By: Mohammed (Mo) Hajibashi & Carly Guenther – Progressive Grocer
Using blockchain, retailers and suppliers can now work together to manage product information throughout the supply chain
As commerce moves inexorably online, earning and retaining consumer trust has become more complex than ever. With an immense range of choice at their fingertips, consumers have begun to expect full transparency on the products they buy. Is this item really what it says on the tin? Has that one been kept properly refrigerated throughout its journey to the store? Was it really organically produced?
If they can’t answer questions like these, brands and retailers risk losing their customers’ trust. And that often means losing their business. Accenture research shows that almost half the customers that switch brands do so because they’ve lost trust in the company.
Right now, this is a big challenge. Without a single version of the truth, tracking and tracing products across complex cross-border supplier networks is slow, expensive and error-prone. The lack of transparency is frustrating for consumers. It raises the risk of safety issues. And it prevents companies from identifying value opportunities in their supply chains.
The solution? An intelligent supply-chain capability that seamlessly connects parties across the ecosystem. Increasingly connected digital operations make this possible. Using blockchain (and other distributed ledger technologies), parties can, for the first time, work together to manage product information, from growing and manufacturing right through to distribution and retail.
Blockchain is revolutionary because it enables every party to write, read, share and use the same information – securely and in real time. Because the data on a blockchain is distributed among all participants, there’s a shared source of information. While it’s transparent, everyone involved can still control who sees what.
Consumer packaged goods (CPG) companies have been among the first to take advantage (our research shows they’re using blockchain in areas like warehouse management, sourcing and procurement). But the technology’s about to have a big impact on retail, too.

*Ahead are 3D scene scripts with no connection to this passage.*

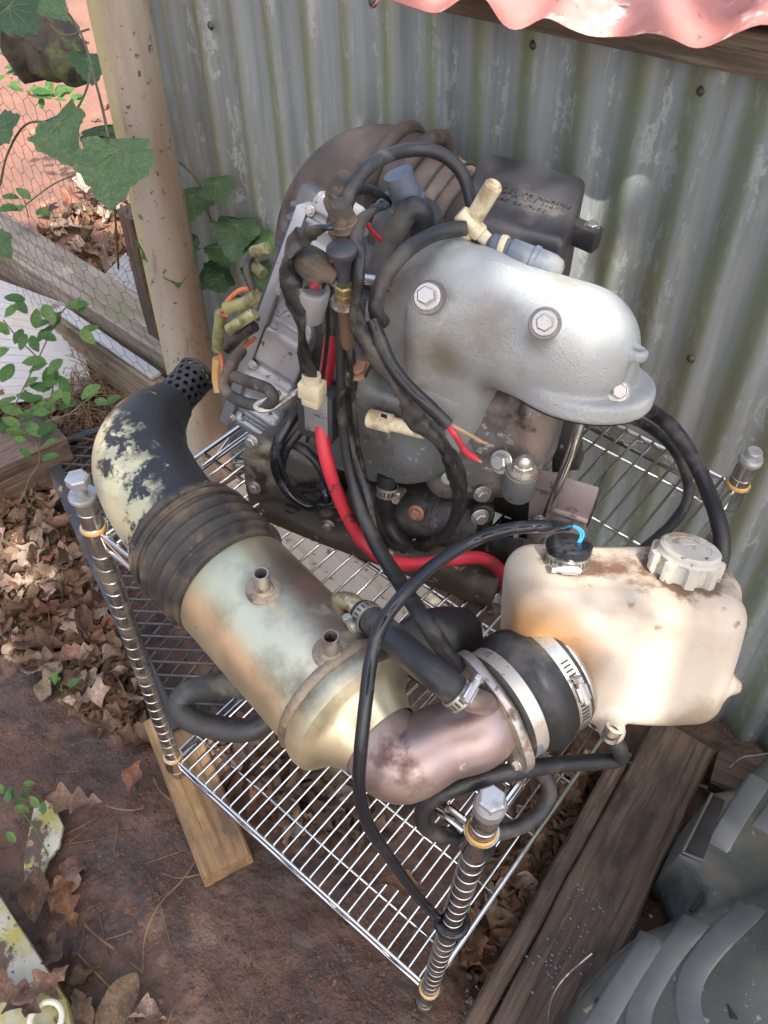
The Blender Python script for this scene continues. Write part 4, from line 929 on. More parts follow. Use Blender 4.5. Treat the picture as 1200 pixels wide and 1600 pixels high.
for body, px, py in (('SAE J1928 MARINE', 768, 291), ('UFTA C-1 1-01', 773, 300), ('64S 0902-51', 772, 310)):
    p = onplane(px, py, q4[0] + ln * .0006, ln); piece('embossed_text', text_mesh(body, .0100, 'embossed_text'), Matrix([[lx[i], ly[i], ln[i], p[i]] for i in range(3)] + [[0, 0, 0, 1]]), air)
# brown rubber intake duct
du = [at(490, 430, y=.20), at(500, 350, y=.245), at(545, 290, y=.26), at(610, 272, y=.262), at(690, 305, y=.265), at(735, 330, y=.265), at(765, 348, y=.265)]
duct = mobj('intake_duct', tube(du, [.058, .061, .063, .060, .050, .047, .046], 40, 10, cap=False), m_duct, en)
for px, py, d_ in ((618, 272, (1, .05, -.1)), (655, 284, (1, .05, -.2))):
    c_ = at(px, py, y=.262); mobj('duct_rib', ring(.0585, .0105, c_, nrm(d_), 40, 10), m_duct, duct)
for px, py in ((684, 302), (704, 312), (724, 324)):
    mobj('duct_fold', ring(.0500, .0018, at(px, py, y=.262), nrm((1, .05, -.25)), 40, 8), m_dust, duct)
# carburettor bodies in the shade between manifold and duct
mobj('carburettor', join(lathe([(.03, 0), (.034, .004), (.034, .07), (.03, .075)], E(610, 420, .17), (.2, .2, 1), 28), box(E(590, 430, .16), (.032, .032, .04), EA, .006), lathe([(.02, 0), (.02, .05)], E(560, 410, .13), EU, 20)), m_crank, en)
mobj('intake_manifold', join(box(np.array([-.075, .155, .885]), (.085, .075, .030), EA, .010), box(np.array([-.075, .225, .885]), (.070, .05, .045), EA, .010)), m_crank, en)
mobj('dark_manifold', box(E(620, 520, .15), (.11, .05, .07), EA, .012), m_crank, en)
# ================================================================== ELECTRICAL BOX
TLp = at(484, 288, z=1.075); BLp = at(350, 655, z=.80)
eL = nrm(TLp - BLp); LEN = float(np.linalg.norm(TLp - BLp)); eW = nrm(EU - (EU @ eL) * eL); eN = np.cross(eW, eL)     # eN faces the viewer
if eN @ (CAMP - TLp) < 0: eN = -eN
EBX = np.array([eW, eL, eN])
def G(px, py, c=0.):
    q = onplane(px, py, BLp + eN * c, eN) - BLp; return np.array([q @ eW, q @ eL, c])
def GW(a, b, c): return BLp + a * eW + b * eL + c * eN
W_E = G(521, 480)[0]
eb = thing('electrical_box', 'grey cast electrical box leaning against the left end of the engine', 'electrical box', BLp)
g1 = G(470, 520); g2a, g2b = G(392, 588), G(500, 618); g3a, g3b = G(378, 640), G(470, 668); g4 = G(492, 440)
g5a, g5b = G(455, 398), G(476, 360)
def ecu_f(P):
    Q = (P - BLp) @ EBX.T
    wv = W_E * (1 - .22 * np.clip((Q[:, 1] - LEN * .55) / (LEN * .45), 0, 1))
    u = Q[:, 0] / wv * W_E
    Q2 = np.stack([u, Q[:, 1], Q[:, 2]], 1)
    d = s_box(Q2, (W_E / 2 + .002, LEN / 2, -.022), (W_E / 2 - .006, LEN / 2 - .004, .022), None, .008)
    d = smin(d, s_cyl(Q2, (g1[0] - .006, g1[1], -.01), (g1[0] - .006, g1[1], .006), .022, .003), .003)
    d = smin(d, s_cap(Q2, (.016, g2a[1], .0), (W_E - .01, g2a[1], .0), .013), .006)
    d = smin(d, s_cap(Q2, (.018, g3a[1] + .008, -.002), (W_E - .012, g3a[1] + .008, -.002), .009), .005)
    d = smin(d, s_cap(Q2, (.018, g3a[1] - .014, -.002), (W_E - .012, g3a[1] - .014, -.002), .008), .005)
    d = smin(d, s_box(Q2, (W_E * .55, LEN * .40, .001), (.028, .022, .006), None, .003), .004)
    d = smin(d, s_cap(Q2, (.018, G(440, 440)[1], .0), (.05, G(440, 440)[1], .0), .012), .005)
    for k in range(3):
        d = smax(d, -s_box(Q2, (.030 + .004 * k, LEN * (.70 + .08 * k), .004), (.012, .009, .006), None, .003), .002)
    d = smin(d, s_box(Q2, (.03, LEN * .97, .001), (.014, .010, .006), None, .003), .004)
    return d
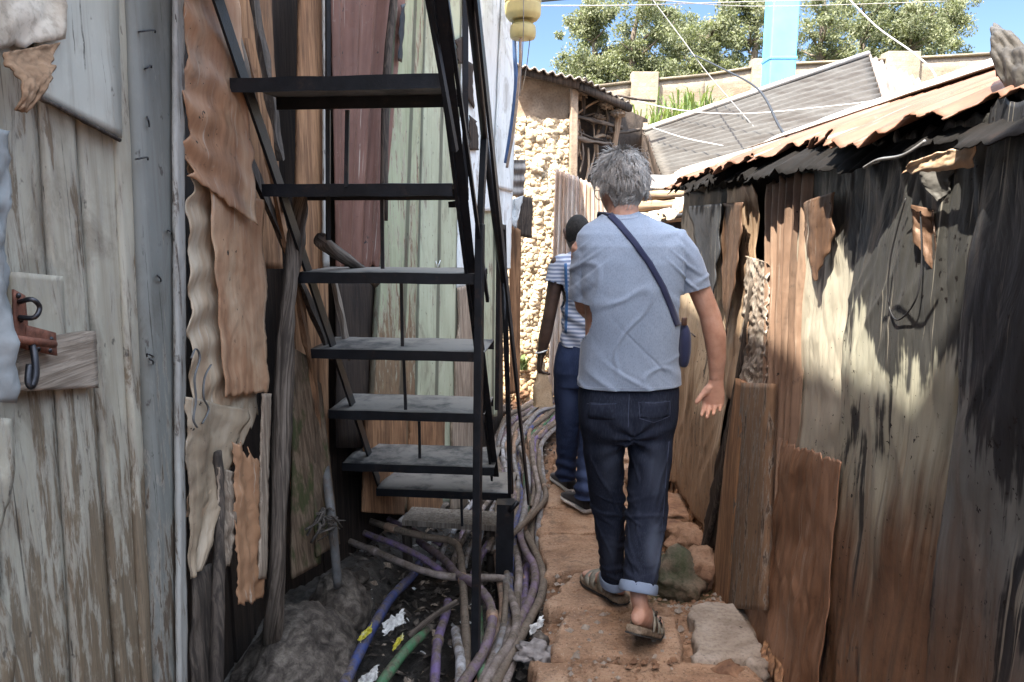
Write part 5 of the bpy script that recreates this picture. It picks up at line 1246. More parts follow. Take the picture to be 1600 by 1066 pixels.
pipe([(816, 823, .0), (836, 862, .0), (848, 896, -.01), (846, 930, -.02), (830, 964, -.03), (808, 1005, -.04), (786, 1045, -.05), (760, 1095, -.06)], 'brown', B * .9, 'outer brown pipe of the pair bending along the path edge')
MB().tube([gs(715, 940, .02), gs(680, 961, -.02), gs(639, 995, -.06)], .012, 8, 4, wob=.3).build('stick', M_pole, None, label='thin grey stick lying across the pipes by the stair post', cat='stick')
# bundle further away
pipe([(905, 628, .1), (865, 636, .12), (840, 645, .12), (824, 666, .11), (806, 694, .10), (790, 720, .06)], 'grey', B * .85, 'grey pipe arching over the top of the bundle toward the bent stair post')
pipe([(812, 700, .10), (822, 720, .10), (825, 745, .10), (823, 775, .09), (818, 808, .07), (812, 830, .04)], 'grey', B * .95, 'thick grey pipe in the middle of the bundle')
pipe([(830, 690, .12), (833, 720, .12), (839, 750, .10), (842, 770, .08), (833, 800, .07), (822, 820, .03)], 'mauve', B * .8, 'mauve pipe right of the thick grey pipe of the bundle')
pipe([(843, 700, .06), (842, 732, .07), (851, 762, .06), (851, 782, .06), (828, 808, .08), (812, 824, .06), (800, 836, .03)], 'brown', B * .8, 'brown pipe crossing the bundle beside the path', joints=((2, 'orange', .02),))
pipe([(848, 650, .10), (828, 672, .11), (828, 700, .10), (834, 730, .06)], 'orange', B * .75, 'orange-brown pipe at the back of the bundle')
rp = random.Random(5)
cols_ = ['grey', 'mauve', 'brown', 'purple', 'orange', 'grey', 'pale', 'brown', 'mauve', 'grey', 'orange', 'purple', 'grey', 'brown', 'blue', 'mauve', 'brown', 'orange', 'green', 'brown', 'purple', 'mauve', 'violet', 'orange', 'brown', 'grey']
for k, c in enumerate(cols_):
    o_ = (k - 12.5) * 2.5 + rp.uniform(-5, 5)
    pts = []
    for j, (x, y, zz) in enumerate(((872, 628, .06), (850, 646, .07), (822, 668, .07), (808, 692, .06), (808, 720, .05), (812, 752, .04), (812, 786, .02), (806, 822, -.01), (800, 862, -.05), (800, 905, -.07), (800, 950, -.08), (790, 1000, -.09), (768, 1060, -.09), (745, 1110, -.09))):
        sp = (.5, .75, .95, 1.1, 1.1, 1.05, 1.0, 1.05, 1.15, 1.0, .8, .8, .9, 1)[j]
        pts.append((x + o_ * sp + rp.uniform(-5, 5), y + (o_ * .45 if j < 3 else 0) + rp.uniform(-5, 5), zz + rp.uniform(-.02, .05) - abs(o_) * .0004))
    st_ = rp.choice((0, 0, 1)); en_ = rp.choice((7, 8, 9, 10, 14, 14) if o_ > -22 else (7, 8, 9))
    pipe(pts[st_:en_], c, B * rp.uniform(.62, .95), 'mud-caked pipe in the tangled bundle between stair and path')
for k, (x0_, y0_, c) in enumerate(((700, 838, 'pale'), (722, 840, 'mauve'), (742, 836, 'grey'), (762, 842, 'pale'), (735, 800, 'purple'), (765, 796, 'pale'), (752, 862, 'violet'))):
    pipe([(x0_ + 46, y0_ - 62, .0), (x0_ + 24, y0_ - 34, .0), (x0_ + 4, y0_, -.03), (x0_ - 10, y0_ + 26, -.06), (x0_ - 16, y0_ + 50, -.09)], c, B * .72, 'short pipe run seen through the lowest stair treads')

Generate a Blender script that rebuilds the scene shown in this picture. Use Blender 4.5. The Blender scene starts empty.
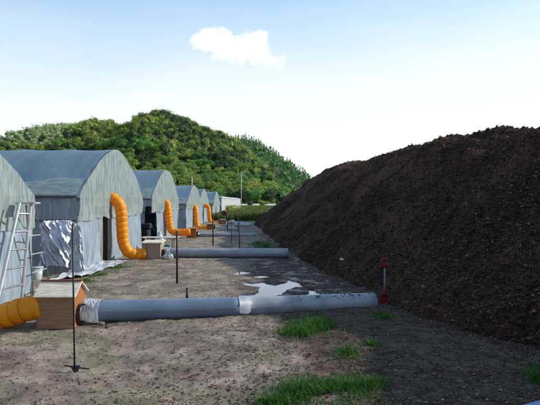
import bpy, math, random
import numpy as np
from mathutils import Vector, Matrix
random.seed(7); RNG = np.random.default_rng(11)
S = bpy.context.scene; COL = S.collection
R = math.radians; PI = math.pi

# ---------------------------------------------------------------- camera, sky, sun, exposure
H = 1.6                                   # eye height
cam = bpy.data.cameras.new('camera'); camo = bpy.data.objects.new('camera', cam); COL.objects.link(camo)
cam.sensor_width = 36; cam.lens = 36; cam.clip_start = .05; cam.clip_end = 6000
camo.location = (0, 0, H); camo.rotation_euler = (R(90 - .16), 0, 0)
S.camera = camo
SUN_EL, SUN_AZ = 27.0, 74.0               # azimuth clockwise from +Y (view direction)
sd = Vector((math.sin(R(SUN_AZ)) * math.cos(R(SUN_EL)), math.cos(R(SUN_AZ)) * math.cos(R(SUN_EL)), math.sin(R(SUN_EL))))
sl = bpy.data.lights.new('sun', 'SUN'); sl.energy = 4.2; sl.angle = R(.6); sl.color = (1, .94, .84)
so = bpy.data.objects.new('sun', sl); COL.objects.link(so); so.rotation_euler = sd.to_track_quat('Z', 'Y').to_euler()
S.view_settings.view_transform = 'Standard'; S.view_settings.look = 'None'; S.view_settings.gamma = 1
S.view_settings.exposure = .35

W = bpy.data.worlds.new('World'); S.world = W; W.use_nodes = True
nt = W.node_tree; nt.nodes.clear()
def N(t, kind, **kw):
    n = t.nodes.new(kind)
    for k, v in kw.items():
        if k in n.inputs: n.inputs[k].default_value = v
        else: setattr(n, k, v)
    return n
def mth(t, op, a, b=None, clamp=False):
    n = t.nodes.new('ShaderNodeMath'); n.operation = op; n.use_clamp = clamp
    for i, v in enumerate((a, b)):
        if v is None: continue
        if isinstance(v, (int, float)): n.inputs[i].default_value = v
        else: t.links.new(v, n.inputs[i])
    return n.outputs[0]
def maprange(t, v, a, b, c, d, smooth=True):
    n = t.nodes.new('ShaderNodeMapRange'); n.interpolation_type = 'SMOOTHSTEP' if smooth else 'LINEAR'
    t.links.new(v, n.inputs[0])
    for i, x in enumerate((a, b, c, d)): n.inputs[i + 1].default_value = x
    return n.outputs[0]
L = nt.links.new
sky = N(nt, 'ShaderNodeTexSky', sky_type='NISHITA', sun_disc=False, sun_elevation=R(SUN_EL), sun_rotation=R(SUN_AZ), air_density=1.0, dust_density=.6, ozone_density=1.6)
tc = N(nt, 'ShaderNodeTexCoord'); sep = N(nt, 'ShaderNodeSeparateXYZ'); L(tc.outputs['Generated'], sep.inputs[0])
sx, sy, sz = sep.outputs
nz = N(nt, 'ShaderNodeTexNoise', Scale=2.2, Detail=5, Roughness=.5)
mp = N(nt, 'ShaderNodeMapping'); mp.inputs['Scale'].default_value = (1, 1, 4); L(tc.outputs['Generated'], mp.inputs[0]); L(mp.outputs[0], nz.inputs['Vector'])
elev = mth(nt, 'ADD', sz, mth(nt, 'MULTIPLY', mth(nt, 'SUBTRACT', nz.outputs[0], .5), -.16))
elev = mth(nt, 'SUBTRACT', elev, mth(nt, 'MULTIPLY', sx, .05))
haze = maprange(nt, elev, .50, .04, .30, 1)
# one small cumulus: puffs on the direction sphere
ay = mth(nt, 'MAXIMUM', sy, .01)
az = mth(nt, 'DIVIDE', sx, ay); ez = mth(nt, 'DIVIDE', sz, ay)
fr = mth(nt, 'GREATER_THAN', sy, .05)
nz2 = N(nt, 'ShaderNodeTexNoise', Scale=26, Detail=8, Roughness=.62); L(tc.outputs['Generated'], nz2.inputs['Vector'])
wob = mth(nt, 'MULTIPLY', mth(nt, 'SUBTRACT', nz2.outputs[0], .42), 2.2)
cl = None
nzw = N(nt, 'ShaderNodeTexNoise', Scale=9, Detail=3); L(tc.outputs['Generated'], nzw.inputs['Vector'])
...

Over the next three years, more than half of the retailers in a recent Accenture survey expect blockchain to transform last-mile delivery. A similar number think it will play a key role in their ability to deliver hyper-personalized experiences.
Blockchain will introduce radical transparency to the consumer goods and retail industries. From food safety to anti-counterfeiting, and from international shipping to ethical manufacturing, brands and retailers will be able to solve some of their biggest pain points.
Blockchain is a key architectural element of the intelligent supply-chain infrastructure that will help revolutionize the future of customer transparency and trust.
Scoping the Blockchain Opportunity
Here are a few examples. Instead of spending weeks or months retrospectively tracing a product’s origins and current location, with blockchain, companies would always have instant access to accurate information. That would be transformational for product safety: Contaminated or faulty products could be pinpointed in just a few seconds and removed from sale.
That’s not all. By combining blockchain with the Internet of Things (networks of internet-connected smart devices/sensors), companies could avert product safety issues before they even occur. Blockchain-connected sensors embedded along the supply chain would continuously check for the right environmental conditions and instantly identify tampering.
Proving product authenticity will be transformed, too. Today, consumers take the provenance of food products on trust. If they have confidence in a brand, they’ll believe what it says on the label.
Counterfeiters seek to exploit that trust, and they’re getting more sophisticated all the time. With blockchain, however, the $1.2 trillion global counterfeiting industry would take a real hit. By tagging each product with a RFID chip, manufacturers could trace exactly where their products end up. And with simple swipe of a smartphone app, consumers and B2B buyers could check the product journey from end to end.
Sustainability provides another opportunity. Today’s consumers pay closer attention than ever to the environmental and societal impacts of the products they consume (According to Nielsen, 75 percent of Millennials say they’d be likely to change consumption habits to reduce their impact on the environment).
Guaranteeing ethical and sustainable production – and communicating that to consumers – is becoming essential. But it’s incredibly resource intensive. Up to now, companies have struggled to connect directly with small-scale suppliers at the start of the supply chain and incentivize them to adopt sustainable practices. Blockchain emphatically changes that. Completely tamper-proof, the technology enables every step in the growing and manufacturing process to be tracked, providing an audit trail of exactly how, where and from what each product was made.
That’s what chocolate brand Chocolonely did. Working with Accenture, the company used blockchain to combat predatory labor practices in the cocoa industry. During the pilot, it tracked more than 900,000 kilograms of beans and verified them as being 100 percent free from slave labor.
Taking Advantage
Blockchain is a key architectural element of the intelligent supply-chain infrastructure that will help revolutionize the future of customer transparency and trust. It enables new ways for companies to engage with customers and consumers, supports new ways of working and creates new ways to deliver on brand purpose. So how can your business take advantage?
Start thinking about your blockchain strategy now. Consider how this technology will disrupt your ecosystem, whether you choose to adopt it. Remember that blockchain is a tool, not a solution in its own right. It can only deliver real value when it’s pointed at the right problems. Test it out with trusted partners across your supply chain. Also, don’t forget to move fast: Select pilot use cases, test, iterate and scale.